Print all of the data exactly as written.

-- Start Data excerpt --

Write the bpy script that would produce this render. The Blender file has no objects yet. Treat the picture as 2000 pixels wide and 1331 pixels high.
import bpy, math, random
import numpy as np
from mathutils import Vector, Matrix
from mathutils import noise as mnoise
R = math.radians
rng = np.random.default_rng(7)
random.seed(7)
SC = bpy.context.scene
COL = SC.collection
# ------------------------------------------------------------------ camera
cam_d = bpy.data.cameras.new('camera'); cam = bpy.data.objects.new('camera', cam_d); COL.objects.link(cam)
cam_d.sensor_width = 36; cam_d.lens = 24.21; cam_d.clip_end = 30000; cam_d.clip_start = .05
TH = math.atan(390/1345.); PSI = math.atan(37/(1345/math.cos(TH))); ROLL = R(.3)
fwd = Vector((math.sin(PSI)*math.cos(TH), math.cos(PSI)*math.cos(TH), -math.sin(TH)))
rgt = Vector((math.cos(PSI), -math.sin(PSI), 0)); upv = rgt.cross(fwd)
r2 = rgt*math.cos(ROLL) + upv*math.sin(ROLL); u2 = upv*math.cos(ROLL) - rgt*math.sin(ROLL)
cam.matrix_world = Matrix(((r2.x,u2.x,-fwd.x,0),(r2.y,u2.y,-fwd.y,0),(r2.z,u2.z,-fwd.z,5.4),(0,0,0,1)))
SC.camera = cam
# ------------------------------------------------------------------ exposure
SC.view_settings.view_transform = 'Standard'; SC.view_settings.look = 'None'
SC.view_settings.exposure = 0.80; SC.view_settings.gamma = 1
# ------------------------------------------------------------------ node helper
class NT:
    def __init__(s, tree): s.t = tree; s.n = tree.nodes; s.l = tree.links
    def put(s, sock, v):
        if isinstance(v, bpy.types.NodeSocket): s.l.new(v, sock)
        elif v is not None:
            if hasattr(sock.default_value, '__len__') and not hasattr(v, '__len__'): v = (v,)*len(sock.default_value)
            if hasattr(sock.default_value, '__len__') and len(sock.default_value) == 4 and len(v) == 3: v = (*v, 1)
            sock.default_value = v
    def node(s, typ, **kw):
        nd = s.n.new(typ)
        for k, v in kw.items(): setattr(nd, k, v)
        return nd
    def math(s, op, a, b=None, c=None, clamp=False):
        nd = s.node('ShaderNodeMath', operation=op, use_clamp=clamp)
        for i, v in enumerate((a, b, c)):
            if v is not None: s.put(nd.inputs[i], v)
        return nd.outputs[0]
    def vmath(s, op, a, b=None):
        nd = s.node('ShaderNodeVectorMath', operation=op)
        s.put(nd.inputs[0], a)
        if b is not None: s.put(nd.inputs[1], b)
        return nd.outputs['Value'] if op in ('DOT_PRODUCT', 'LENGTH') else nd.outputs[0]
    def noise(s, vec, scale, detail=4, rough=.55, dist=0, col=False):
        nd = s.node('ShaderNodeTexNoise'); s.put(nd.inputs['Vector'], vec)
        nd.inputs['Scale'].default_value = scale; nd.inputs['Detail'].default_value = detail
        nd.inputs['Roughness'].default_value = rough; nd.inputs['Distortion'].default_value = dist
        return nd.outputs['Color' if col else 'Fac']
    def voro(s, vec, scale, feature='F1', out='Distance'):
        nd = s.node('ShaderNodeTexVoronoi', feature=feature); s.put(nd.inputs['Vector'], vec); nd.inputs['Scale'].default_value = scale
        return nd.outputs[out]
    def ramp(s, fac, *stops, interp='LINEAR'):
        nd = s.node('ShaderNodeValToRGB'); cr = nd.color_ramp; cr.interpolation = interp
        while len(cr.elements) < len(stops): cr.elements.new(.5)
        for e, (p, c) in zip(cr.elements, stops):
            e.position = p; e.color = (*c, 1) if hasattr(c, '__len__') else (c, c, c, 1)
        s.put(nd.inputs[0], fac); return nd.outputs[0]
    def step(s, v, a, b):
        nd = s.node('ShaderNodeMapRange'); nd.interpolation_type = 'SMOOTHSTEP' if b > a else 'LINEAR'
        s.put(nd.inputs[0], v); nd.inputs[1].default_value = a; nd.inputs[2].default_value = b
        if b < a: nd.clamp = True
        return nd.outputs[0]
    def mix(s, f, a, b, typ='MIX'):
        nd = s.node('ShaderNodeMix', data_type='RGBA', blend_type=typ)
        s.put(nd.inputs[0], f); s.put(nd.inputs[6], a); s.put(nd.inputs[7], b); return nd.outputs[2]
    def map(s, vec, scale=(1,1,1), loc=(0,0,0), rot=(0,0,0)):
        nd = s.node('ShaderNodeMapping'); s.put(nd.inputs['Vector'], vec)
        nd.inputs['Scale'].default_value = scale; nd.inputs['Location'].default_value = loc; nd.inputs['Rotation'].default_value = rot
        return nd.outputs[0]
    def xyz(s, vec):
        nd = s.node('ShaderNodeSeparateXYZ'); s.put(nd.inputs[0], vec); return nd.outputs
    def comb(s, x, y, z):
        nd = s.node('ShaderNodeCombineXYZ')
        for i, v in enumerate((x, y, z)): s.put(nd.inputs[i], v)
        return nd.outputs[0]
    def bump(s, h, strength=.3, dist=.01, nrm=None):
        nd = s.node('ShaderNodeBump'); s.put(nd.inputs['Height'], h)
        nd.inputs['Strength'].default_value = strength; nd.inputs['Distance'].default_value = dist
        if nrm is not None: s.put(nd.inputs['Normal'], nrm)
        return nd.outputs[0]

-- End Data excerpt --

▶ _Answer_:
Write the bpy script that would produce this render. The Blender file has no objects yet. Treat the picture as 2000 pixels wide and 1331 pixels high.
import bpy, math, random
import numpy as np
from mathutils import Vector, Matrix
from mathutils import noise as mnoise
R = math.radians
rng = np.random.default_rng(7)
random.seed(7)
SC = bpy.context.scene
COL = SC.collection
# ------------------------------------------------------------------ camera
cam_d = bpy.data.cameras.new('camera'); cam = bpy.data.objects.new('camera', cam_d); COL.objects.link(cam)
cam_d.sensor_width = 36; cam_d.lens = 24.21; cam_d.clip_end = 30000; cam_d.clip_start = .05
TH = math.atan(390/1345.); PSI = math.atan(37/(1345/math.cos(TH))); ROLL = R(.3)
fwd = Vector((math.sin(PSI)*math.cos(TH), math.cos(PSI)*math.cos(TH), -math.sin(TH)))
rgt = Vector((math.cos(PSI), -math.sin(PSI), 0)); upv = rgt.cross(fwd)
r2 = rgt*math.cos(ROLL) + upv*math.sin(ROLL); u2 = upv*math.cos(ROLL) - rgt*math.sin(ROLL)
cam.matrix_world = Matrix(((r2.x,u2.x,-fwd.x,0),(r2.y,u2.y,-fwd.y,0),(r2.z,u2.z,-fwd.z,5.4),(0,0,0,1)))
SC.camera = cam
# ------------------------------------------------------------------ exposure
SC.view_settings.view_transform = 'Standard'; SC.view_settings.look = 'None'
SC.view_settings.exposure = 0.80; SC.view_settings.gamma = 1
# ------------------------------------------------------------------ node helper
class NT:
    def __init__(s, tree): s.t = tree; s.n = tree.nodes; s.l = tree.links
    def put(s, sock, v):
        if isinstance(v, bpy.types.NodeSocket): s.l.new(v, sock)
        elif v is not None:
            if hasattr(sock.default_value, '__len__') and not hasattr(v, '__len__'): v = (v,)*len(sock.default_value)
            if hasattr(sock.default_value, '__len__') and len(sock.default_value) == 4 and len(v) == 3: v = (*v, 1)
            sock.default_value = v
    def node(s, typ, **kw):
        nd = s.n.new(typ)
        for k, v in kw.items(): setattr(nd, k, v)
        return nd
    def math(s, op, a, b=None, c=None, clamp=False):
        nd = s.node('ShaderNodeMath', operation=op, use_clamp=clamp)
        for i, v in enumerate((a, b, c)):
            if v is not None: s.put(nd.inputs[i], v)
        return nd.outputs[0]
    def vmath(s, op, a, b=None):
        nd = s.node('ShaderNodeVectorMath', operation=op)
        s.put(nd.inputs[0], a)
        if b is not None: s.put(nd.inputs[1], b)
        return nd.outputs['Value'] if op in ('DOT_PRODUCT', 'LENGTH') else nd.outputs[0]
    def noise(s, vec, scale, detail=4, rough=.55, dist=0, col=False):
        nd = s.node('ShaderNodeTexNoise'); s.put(nd.inputs['Vector'], vec)
        nd.inputs['Scale'].default_value = scale; nd.inputs['Detail'].default_value = detail
        nd.inputs['Roughness'].default_value = rough; nd.inputs['Distortion'].default_value = dist
        return nd.outputs['Color' if col else 'Fac']
    def voro(s, vec, scale, feature='F1', out='Distance'):
        nd = s.node('ShaderNodeTexVoronoi', feature=feature); s.put(nd.inputs['Vector'], vec); nd.inputs['Scale'].default_value = scale
        return nd.outputs[out]
    def ramp(s, fac, *stops, interp='LINEAR'):
        nd = s.node('ShaderNodeValToRGB'); cr = nd.color_ramp; cr.interpolation = interp
        while len(cr.elements) < len(stops): cr.elements.new(.5)
        for e, (p, c) in zip(cr.elements, stops):
            e.position = p; e.color = (*c, 1) if hasattr(c, '__len__') else (c, c, c, 1)
        s.put(nd.inputs[0], fac); return nd.outputs[0]
    def step(s, v, a, b):
        nd = s.node('ShaderNodeMapRange'); nd.interpolation_type = 'SMOOTHSTEP' if b > a else 'LINEAR'
        s.put(nd.inputs[0], v); nd.inputs[1].default_value = a; nd.inputs[2].default_value = b
        if b < a: nd.clamp = True
        return nd.outputs[0]
    def mix(s, f, a, b, typ='MIX'):
        nd = s.node('ShaderNodeMix', data_type='RGBA', blend_type=typ)
        s.put(nd.inputs[0], f); s.put(nd.inputs[6], a); s.put(nd.inputs[7], b); return nd.outputs[2]
    def map(s, vec, scale=(1,1,1), loc=(0,0,0), rot=(0,0,0)):
        nd = s.node('ShaderNodeMapping'); s.put(nd.inputs['Vector'], vec)
        nd.inputs['Scale'].default_value = scale; nd.inputs['Location'].default_value = loc; nd.inputs['Rotation'].default_value = rot
        return nd.outputs[0]
    def xyz(s, vec):
        nd = s.node('ShaderNodeSeparateXYZ'); s.put(nd.inputs[0], vec); return nd.outputs
    def comb(s, x, y, z):
        nd = s.node('ShaderNodeCombineXYZ')
        for i, v in enumerate((x, y, z)): s.put(nd.inputs[i], v)
        return nd.outputs[0]
    def bump(s, h, strength=.3, dist=.01, nrm=None):
        nd = s.node('ShaderNodeBump'); s.put(nd.inputs['Height'], h)
        nd.inputs['Strength'].default_value = strength; nd.inputs['Distance'].default_value = dist
        if nrm is not None: s.put(nd.inputs['Normal'], nrm)
        return nd.outputs[0]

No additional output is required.